## Your goal
Copy out every record precisely.

[3D scene scripts]
= = = =

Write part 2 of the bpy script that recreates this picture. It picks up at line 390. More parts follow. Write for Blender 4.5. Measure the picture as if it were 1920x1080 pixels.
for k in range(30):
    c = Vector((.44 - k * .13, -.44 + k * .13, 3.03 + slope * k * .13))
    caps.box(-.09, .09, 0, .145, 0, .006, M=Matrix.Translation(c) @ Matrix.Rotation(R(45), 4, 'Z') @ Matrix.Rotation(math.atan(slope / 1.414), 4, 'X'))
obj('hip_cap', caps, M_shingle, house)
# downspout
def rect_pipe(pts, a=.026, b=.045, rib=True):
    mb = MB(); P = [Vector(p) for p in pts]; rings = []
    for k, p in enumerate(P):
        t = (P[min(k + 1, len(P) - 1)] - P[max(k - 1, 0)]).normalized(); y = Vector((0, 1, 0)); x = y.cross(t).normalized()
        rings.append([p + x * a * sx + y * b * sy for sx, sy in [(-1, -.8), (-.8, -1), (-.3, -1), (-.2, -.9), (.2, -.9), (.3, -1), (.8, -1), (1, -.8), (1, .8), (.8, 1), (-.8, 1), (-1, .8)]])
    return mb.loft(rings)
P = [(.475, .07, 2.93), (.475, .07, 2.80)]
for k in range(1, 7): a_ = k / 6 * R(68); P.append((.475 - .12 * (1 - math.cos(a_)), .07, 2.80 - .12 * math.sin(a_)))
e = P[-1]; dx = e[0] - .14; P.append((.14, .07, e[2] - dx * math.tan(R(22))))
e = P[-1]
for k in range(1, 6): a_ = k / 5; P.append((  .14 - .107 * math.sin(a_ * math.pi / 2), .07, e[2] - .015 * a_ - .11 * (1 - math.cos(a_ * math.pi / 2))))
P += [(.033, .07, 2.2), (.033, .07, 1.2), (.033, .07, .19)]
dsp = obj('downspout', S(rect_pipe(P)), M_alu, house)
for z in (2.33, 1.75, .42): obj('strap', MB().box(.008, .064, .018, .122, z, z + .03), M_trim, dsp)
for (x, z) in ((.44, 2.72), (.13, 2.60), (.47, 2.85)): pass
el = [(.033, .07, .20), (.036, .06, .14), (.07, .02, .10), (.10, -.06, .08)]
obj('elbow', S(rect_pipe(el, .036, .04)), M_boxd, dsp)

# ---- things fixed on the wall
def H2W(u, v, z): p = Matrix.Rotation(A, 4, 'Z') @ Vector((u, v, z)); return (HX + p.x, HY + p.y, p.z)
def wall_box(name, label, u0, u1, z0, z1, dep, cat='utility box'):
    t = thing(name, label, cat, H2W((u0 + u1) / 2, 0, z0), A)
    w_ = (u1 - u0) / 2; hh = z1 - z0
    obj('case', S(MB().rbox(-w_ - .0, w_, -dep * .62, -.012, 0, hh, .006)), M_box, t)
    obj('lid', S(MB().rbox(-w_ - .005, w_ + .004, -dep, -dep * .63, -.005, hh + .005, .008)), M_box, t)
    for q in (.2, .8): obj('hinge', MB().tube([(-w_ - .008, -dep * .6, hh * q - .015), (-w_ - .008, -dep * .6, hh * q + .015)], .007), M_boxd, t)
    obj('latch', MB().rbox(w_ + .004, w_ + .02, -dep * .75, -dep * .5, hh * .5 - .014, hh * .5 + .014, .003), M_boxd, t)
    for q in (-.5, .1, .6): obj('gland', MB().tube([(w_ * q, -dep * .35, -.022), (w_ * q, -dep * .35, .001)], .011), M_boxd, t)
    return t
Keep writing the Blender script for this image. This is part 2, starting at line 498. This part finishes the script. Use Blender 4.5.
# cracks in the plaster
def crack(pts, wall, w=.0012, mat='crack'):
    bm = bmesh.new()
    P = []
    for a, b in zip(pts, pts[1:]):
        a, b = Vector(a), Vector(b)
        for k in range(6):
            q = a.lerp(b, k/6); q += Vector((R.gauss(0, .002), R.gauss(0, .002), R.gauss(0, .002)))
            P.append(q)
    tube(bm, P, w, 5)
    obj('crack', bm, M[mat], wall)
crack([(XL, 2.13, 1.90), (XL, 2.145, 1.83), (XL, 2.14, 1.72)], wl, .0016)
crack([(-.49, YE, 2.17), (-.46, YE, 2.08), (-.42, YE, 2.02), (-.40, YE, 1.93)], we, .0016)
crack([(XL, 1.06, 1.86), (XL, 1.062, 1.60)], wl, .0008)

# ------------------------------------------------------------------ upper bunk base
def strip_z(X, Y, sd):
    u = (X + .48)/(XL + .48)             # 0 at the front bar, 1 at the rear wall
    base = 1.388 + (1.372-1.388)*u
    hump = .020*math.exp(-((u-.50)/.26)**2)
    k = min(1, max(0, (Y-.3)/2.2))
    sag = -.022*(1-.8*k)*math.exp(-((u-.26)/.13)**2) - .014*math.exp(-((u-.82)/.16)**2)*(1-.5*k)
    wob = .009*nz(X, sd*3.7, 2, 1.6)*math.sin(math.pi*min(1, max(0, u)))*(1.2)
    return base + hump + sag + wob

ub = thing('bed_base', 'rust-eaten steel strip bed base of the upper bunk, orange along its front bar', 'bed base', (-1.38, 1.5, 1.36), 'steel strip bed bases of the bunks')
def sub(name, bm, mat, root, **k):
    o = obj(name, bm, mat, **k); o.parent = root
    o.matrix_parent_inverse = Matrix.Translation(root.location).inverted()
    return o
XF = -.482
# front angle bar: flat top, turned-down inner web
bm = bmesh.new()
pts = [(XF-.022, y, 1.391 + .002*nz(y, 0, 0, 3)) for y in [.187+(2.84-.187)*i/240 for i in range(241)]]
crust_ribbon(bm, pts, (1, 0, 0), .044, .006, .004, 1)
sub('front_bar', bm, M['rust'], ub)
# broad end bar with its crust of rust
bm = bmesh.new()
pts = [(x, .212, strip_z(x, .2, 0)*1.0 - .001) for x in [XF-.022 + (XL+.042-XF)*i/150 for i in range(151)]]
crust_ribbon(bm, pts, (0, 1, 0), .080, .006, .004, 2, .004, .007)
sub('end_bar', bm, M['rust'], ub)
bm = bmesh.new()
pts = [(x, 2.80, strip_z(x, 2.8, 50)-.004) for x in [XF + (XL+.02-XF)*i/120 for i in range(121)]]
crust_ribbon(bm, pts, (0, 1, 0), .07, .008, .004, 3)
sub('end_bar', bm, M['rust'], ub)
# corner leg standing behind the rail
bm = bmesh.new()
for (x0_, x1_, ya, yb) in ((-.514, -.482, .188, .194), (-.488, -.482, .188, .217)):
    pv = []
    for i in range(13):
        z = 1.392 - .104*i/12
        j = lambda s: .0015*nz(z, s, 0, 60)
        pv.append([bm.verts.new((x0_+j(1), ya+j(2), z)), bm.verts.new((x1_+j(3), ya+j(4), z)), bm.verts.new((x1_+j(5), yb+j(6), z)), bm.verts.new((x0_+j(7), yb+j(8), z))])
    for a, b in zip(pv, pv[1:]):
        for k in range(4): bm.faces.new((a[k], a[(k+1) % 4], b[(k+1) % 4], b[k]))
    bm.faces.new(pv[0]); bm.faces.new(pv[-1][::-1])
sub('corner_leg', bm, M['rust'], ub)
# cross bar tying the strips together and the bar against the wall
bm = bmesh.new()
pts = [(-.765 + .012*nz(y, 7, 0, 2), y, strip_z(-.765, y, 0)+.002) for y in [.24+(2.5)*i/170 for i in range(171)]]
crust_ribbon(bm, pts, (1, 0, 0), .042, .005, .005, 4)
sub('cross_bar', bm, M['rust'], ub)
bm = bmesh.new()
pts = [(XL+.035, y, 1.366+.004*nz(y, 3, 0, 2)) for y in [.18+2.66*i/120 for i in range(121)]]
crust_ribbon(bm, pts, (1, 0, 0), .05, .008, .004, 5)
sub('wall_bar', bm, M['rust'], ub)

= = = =

## Result of the task
Write part 2 of the bpy script that recreates this picture. It picks up at line 390. More parts follow. Write for Blender 4.5. Measure the picture as if it were 1920x1080 pixels.
for k in range(30):
    c = Vector((.44 - k * .13, -.44 + k * .13, 3.03 + slope * k * .13))
    caps.box(-.09, .09, 0, .145, 0, .006, M=Matrix.Translation(c) @ Matrix.Rotation(R(45), 4, 'Z') @ Matrix.Rotation(math.atan(slope / 1.414), 4, 'X'))
obj('hip_cap', caps, M_shingle, house)
# downspout
def rect_pipe(pts, a=.026, b=.045, rib=True):
    mb = MB(); P = [Vector(p) for p in pts]; rings = []
    for k, p in enumerate(P):
        t = (P[min(k + 1, len(P) - 1)] - P[max(k - 1, 0)]).normalized(); y = Vector((0, 1, 0)); x = y.cross(t).normalized()
        rings.append([p + x * a * sx + y * b * sy for sx, sy in [(-1, -.8), (-.8, -1), (-.3, -1), (-.2, -.9), (.2, -.9), (.3, -1), (.8, -1), (1, -.8), (1, .8), (.8, 1), (-.8, 1), (-1, .8)]])
    return mb.loft(rings)
P = [(.475, .07, 2.93), (.475, .07, 2.80)]
for k in range(1, 7): a_ = k / 6 * R(68); P.append((.475 - .12 * (1 - math.cos(a_)), .07, 2.80 - .12 * math.sin(a_)))
e = P[-1]; dx = e[0] - .14; P.append((.14, .07, e[2] - dx * math.tan(R(22))))
e = P[-1]
for k in range(1, 6): a_ = k / 5; P.append((  .14 - .107 * math.sin(a_ * math.pi / 2), .07, e[2] - .015 * a_ - .11 * (1 - math.cos(a_ * math.pi / 2))))
P += [(.033, .07, 2.2), (.033, .07, 1.2), (.033, .07, .19)]
dsp = obj('downspout', S(rect_pipe(P)), M_alu, house)
for z in (2.33, 1.75, .42): obj('strap', MB().box(.008, .064, .018, .122, z, z + .03), M_trim, dsp)
for (x, z) in ((.44, 2.72), (.13, 2.60), (.47, 2.85)): pass
el = [(.033, .07, .20), (.036, .06, .14), (.07, .02, .10), (.10, -.06, .08)]
obj('elbow', S(rect_pipe(el, .036, .04)), M_boxd, dsp)

# ---- things fixed on the wall
def H2W(u, v, z): p = Matrix.Rotation(A, 4, 'Z') @ Vector((u, v, z)); return (HX + p.x, HY + p.y, p.z)
def wall_box(name, label, u0, u1, z0, z1, dep, cat='utility box'):
    t = thing(name, label, cat, H2W((u0 + u1) / 2, 0, z0), A)
    w_ = (u1 - u0) / 2; hh = z1 - z0
    obj('case', S(MB().rbox(-w_ - .0, w_, -dep * .62, -.012, 0, hh, .006)), M_box, t)
    obj('lid', S(MB().rbox(-w_ - .005, w_ + .004, -dep, -dep * .63, -.005, hh + .005, .008)), M_box, t)
    for q in (.2, .8): obj('hinge', MB().tube([(-w_ - .008, -dep * .6, hh * q - .015), (-w_ - .008, -dep * .6, hh * q + .015)], .007), M_boxd, t)
    obj('latch', MB().rbox(w_ + .004, w_ + .02, -dep * .75, -dep * .5, hh * .5 - .014, hh * .5 + .014, .003), M_boxd, t)
    for q in (-.5, .1, .6): obj('gland', MB().tube([(w_ * q, -dep * .35, -.022), (w_ * q, -dep * .35, .001)], .011), M_boxd, t)
    return t
Keep writing the Blender script for this image. This is part 2, starting at line 498. This part finishes the script. Use Blender 4.5.
# cracks in the plaster
def crack(pts, wall, w=.0012, mat='crack'):
    bm = bmesh.new()
    P = []
    for a, b in zip(pts, pts[1:]):
        a, b = Vector(a), Vector(b)
        for k in range(6):
            q = a.lerp(b, k/6); q += Vector((R.gauss(0, .002), R.gauss(0, .002), R.gauss(0, .002)))
            P.append(q)
    tube(bm, P, w, 5)
    obj('crack', bm, M[mat], wall)
crack([(XL, 2.13, 1.90), (XL, 2.145, 1.83), (XL, 2.14, 1.72)], wl, .0016)
crack([(-.49, YE, 2.17), (-.46, YE, 2.08), (-.42, YE, 2.02), (-.40, YE, 1.93)], we, .0016)
crack([(XL, 1.06, 1.86), (XL, 1.062, 1.60)], wl, .0008)

# ------------------------------------------------------------------ upper bunk base
def strip_z(X, Y, sd):
    u = (X + .48)/(XL + .48)             # 0 at the front bar, 1 at the rear wall
    base = 1.388 + (1.372-1.388)*u
    hump = .020*math.exp(-((u-.50)/.26)**2)
    k = min(1, max(0, (Y-.3)/2.2))
    sag = -.022*(1-.8*k)*math.exp(-((u-.26)/.13)**2) - .014*math.exp(-((u-.82)/.16)**2)*(1-.5*k)
    wob = .009*nz(X, sd*3.7, 2, 1.6)*math.sin(math.pi*min(1, max(0, u)))*(1.2)
    return base + hump + sag + wob

ub = thing('bed_base', 'rust-eaten steel strip bed base of the upper bunk, orange along its front bar', 'bed base', (-1.38, 1.5, 1.36), 'steel strip bed bases of the bunks')
def sub(name, bm, mat, root, **k):
    o = obj(name, bm, mat, **k); o.parent = root
    o.matrix_parent_inverse = Matrix.Translation(root.location).inverted()
    return o
XF = -.482
# front angle bar: flat top, turned-down inner web
bm = bmesh.new()
pts = [(XF-.022, y, 1.391 + .002*nz(y, 0, 0, 3)) for y in [.187+(2.84-.187)*i/240 for i in range(241)]]
crust_ribbon(bm, pts, (1, 0, 0), .044, .006, .004, 1)
sub('front_bar', bm, M['rust'], ub)
# broad end bar with its crust of rust
bm = bmesh.new()
pts = [(x, .212, strip_z(x, .2, 0)*1.0 - .001) for x in [XF-.022 + (XL+.042-XF)*i/150 for i in range(151)]]
crust_ribbon(bm, pts, (0, 1, 0), .080, .006, .004, 2, .004, .007)
sub('end_bar', bm, M['rust'], ub)
bm = bmesh.new()
pts = [(x, 2.80, strip_z(x, 2.8, 50)-.004) for x in [XF + (XL+.02-XF)*i/120 for i in range(121)]]
crust_ribbon(bm, pts, (0, 1, 0), .07, .008, .004, 3)
sub('end_bar', bm, M['rust'], ub)
# corner leg standing behind the rail
bm = bmesh.new()
for (x0_, x1_, ya, yb) in ((-.514, -.482, .188, .194), (-.488, -.482, .188, .217)):
    pv = []
    for i in range(13):
        z = 1.392 - .104*i/12
        j = lambda s: .0015*nz(z, s, 0, 60)
        pv.append([bm.verts.new((x0_+j(1), ya+j(2), z)), bm.verts.new((x1_+j(3), ya+j(4), z)), bm.verts.new((x1_+j(5), yb+j(6), z)), bm.verts.new((x0_+j(7), yb+j(8), z))])
    for a, b in zip(pv, pv[1:]):
        for k in range(4): bm.faces.new((a[k], a[(k+1) % 4], b[(k+1) % 4], b[k]))
    bm.faces.new(pv[0]); bm.faces.new(pv[-1][::-1])
sub('corner_leg', bm, M['rust'], ub)
# cross bar tying the strips together and the bar against the wall
bm = bmesh.new()
pts = [(-.765 + .012*nz(y, 7, 0, 2), y, strip_z(-.765, y, 0)+.002) for y in [.24+(2.5)*i/170 for i in range(171)]]
crust_ribbon(bm, pts, (1, 0, 0), .042, .005, .005, 4)
sub('cross_bar', bm, M['rust'], ub)
bm = bmesh.new()
pts = [(XL+.035, y, 1.366+.004*nz(y, 3, 0, 2)) for y in [.18+2.66*i/120 for i in range(121)]]
crust_ribbon(bm, pts, (1, 0, 0), .05, .008, .004, 5)
sub('wall_bar', bm, M['rust'], ub)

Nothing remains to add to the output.